Baseball has always mythologized itself as something more resembling religion than sport. The Hall of Fame’s physical foundations are laid on just such a myth: the supposed invention of the game by Abner Doubleday on a field in Cooperstown. It’s been decades since historians concluded that this story was less an accurate representation of the game’s development than a fable likely intended to reinforce both baseball’s fundamental Americanness and its status as something almost divinely inspired. We now know that baseball actually evolved, gradually, from the British game of rounders, and that Cooperstown is not the birthplace of baseball. But the Hall still carries its odor of sanctity, of being something more profound than a man-made museum devoted to a man-made entertainment.

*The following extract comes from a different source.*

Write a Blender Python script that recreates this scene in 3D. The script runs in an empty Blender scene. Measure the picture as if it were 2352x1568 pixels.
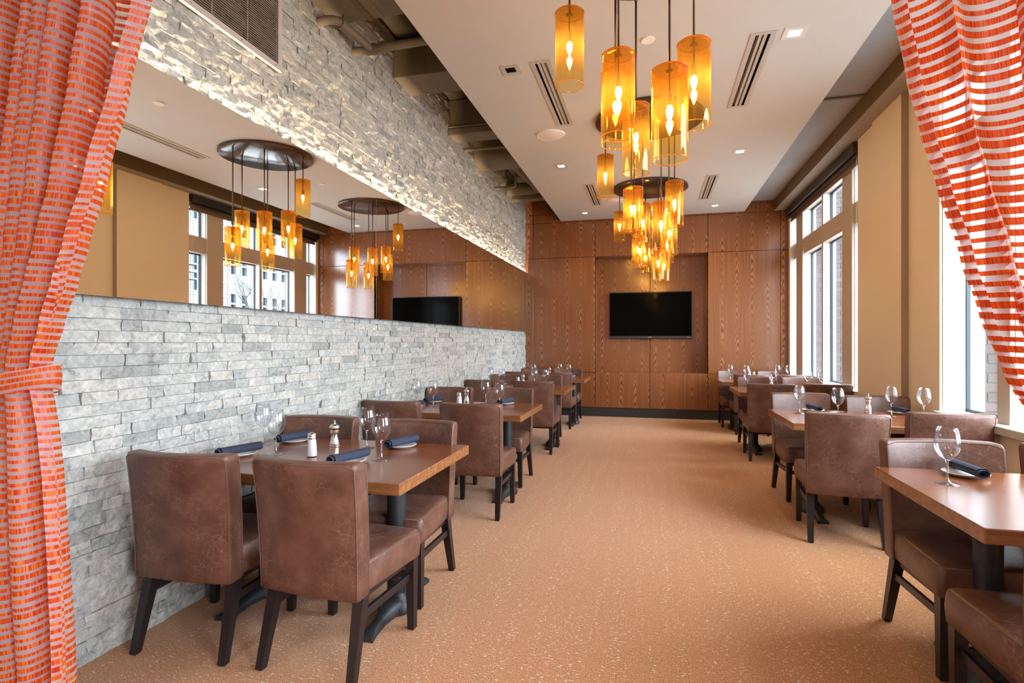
import bpy, bmesh, math, random
from mathutils import Vector, Matrix, noise
random.seed(7)
R = math.radians
PI = math.pi
scene = bpy.context.scene
COL = scene.collection

# ------------------------------------------------------------ camera, world, light, exposure
cam_d = bpy.data.cameras.new('camera')
cam_d.sensor_width = 36.0
cam_d.lens = 1275.0 / 2352.0 * 36.0
cam_d.shift_y = 1.0 / 2352.0
cam_d.clip_start = 0.02
cam = bpy.data.objects.new('camera', cam_d)
cam.location = (0, 0, 1.36)
cam.rotation_euler = (R(90), 0, math.atan2(322, 1275))
COL.objects.link(cam)
scene.camera = cam

SKY = 16.0
world = bpy.data.worlds.new('world')
scene.world = world
world.use_nodes = True
wb = world.node_tree.nodes['Background']
wb.inputs[0].default_value = (0.80, 0.90, 1.0, 1)
wb.inputs[1].default_value = SKY

vs = scene.view_settings
vs.view_transform = 'Standard'
vs.look = 'None'
vs.gamma = 1.0
vs.use_curve_mapping = False
vs.exposure = 0.46
scene.cycles.transparent_max_bounces = 48
scene.cycles.max_bounces = 10
scene.cycles.diffuse_bounces = 5
scene.cycles.glossy_bounces = 5
scene.cycles.transmission_bounces = 8
scene.cycles.sample_clamp_indirect = 6.0
scene.cycles.caustics_reflective = False
scene.cycles.caustics_refractive = False
scene.cycles.use_denoising = True

BULB = 205.0      # radiance of a filament bulb
SPOT_W = 30.0     # recessed ceiling spot, watts
LED_W = 235.0      # LED strip behind the mirror, watts
FOYER_FILL_W = 13.0    # each added fill lamp in the foyer, watts

# ------------------------------------------------------------ helpers
def obj(name, verts, faces, mat=None, parent=None, smooth=False, autos=None):
    me = bpy.data.meshes.new(name)
    me.from_pydata(verts, [], faces)
    me.update()
    if smooth:
        me.polygons.foreach_set('use_smooth', [True] * len(me.polygons))
    if autos:
        me.set_sharp_from_angle(angle=R(autos))
    o = bpy.data.objects.new(name, me)
    if mat: me.materials.append(mat)
    COL.objects.link(o)
    if parent: o.parent = parent
    return o

def empty(name, loc=(0, 0, 0), rz=0.0):
    o = bpy.data.objects.new(name, None)
    o.empty_display_size = 0.1
    o.location = loc
    o.rotation_euler = (0, 0, rz)
    COL.objects.link(o)
    return o

def tag(o, label=None, cat=None, group=None, kind=None):
    if label: o['label'] = label
    if cat: o['category'] = cat
    if group: o['group'] = group
    if kind: o['kind'] = kind
    return o

def copy_tree(o, parent=None):
    c = o.copy()
    COL.objects.link(c)
    if parent: c.parent = parent
    for ch in list(o.children):
        copy_tree(ch, c)
    return c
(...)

This is not to say that baseball should have less concern for its history. One of the best things about being a fan of baseball is the unparalleled amount of literature and documentation and storytelling that has been collected around the game almost since its earliest days. No matter your age or how long you’ve been watching baseball, it’s a thrill to be able to read detailed histories of teams from a century to ago, to be able to read box scores on Retrosheet, to admire the felicitousness of old baseball nicknames. (“The Arkansas Hummingbird,” anyone? “Ol Aches and Pains”?) The richness of baseball lore makes the game you’re watching in the present feel richer. These are all good things. But the Hall of Fame/PED legacy debate represents none of these things I love so much about baseball.

Baseball is a great sport, consistently full of gasp-worthy athletic achievements and affecting, inspiring human stories. It doesn’t need to be anything more than a sport to be as wonderful as it is. It doesn’t need to be sacred. It doesn’t need to be spoken of in terms of eternity. A player caught breaking MLB’s rules against drug-based cheating has done just that—cheated at a sport. Nothing more, nothing less.

And Robinson Canó, while he may have cheated, has been an extraordinarily fun player to watch. He’s known to be a good teammate, a mentor for younger players, and his charitable works are both well-documented and admirable. He has 2,417 hits and 305 homers in his Major League career. Canó is no Lance Armstrong, who built a multi-million dollar empire based on lying about steroid use and threatened or destroyed the careers of multiple teammates in order to preserve his secret. He is, by all accounts, a roundly likable baseball player who got caught breaking baseball’s rules. He is serving his punishment under those rules, both in terms of financial loss and in the court of public opinion. Whether or not he ends up being elected to the Hall of Fame, his suspension won’t erase the entirety of his excellent career. It does baseball no good to pretend that it will.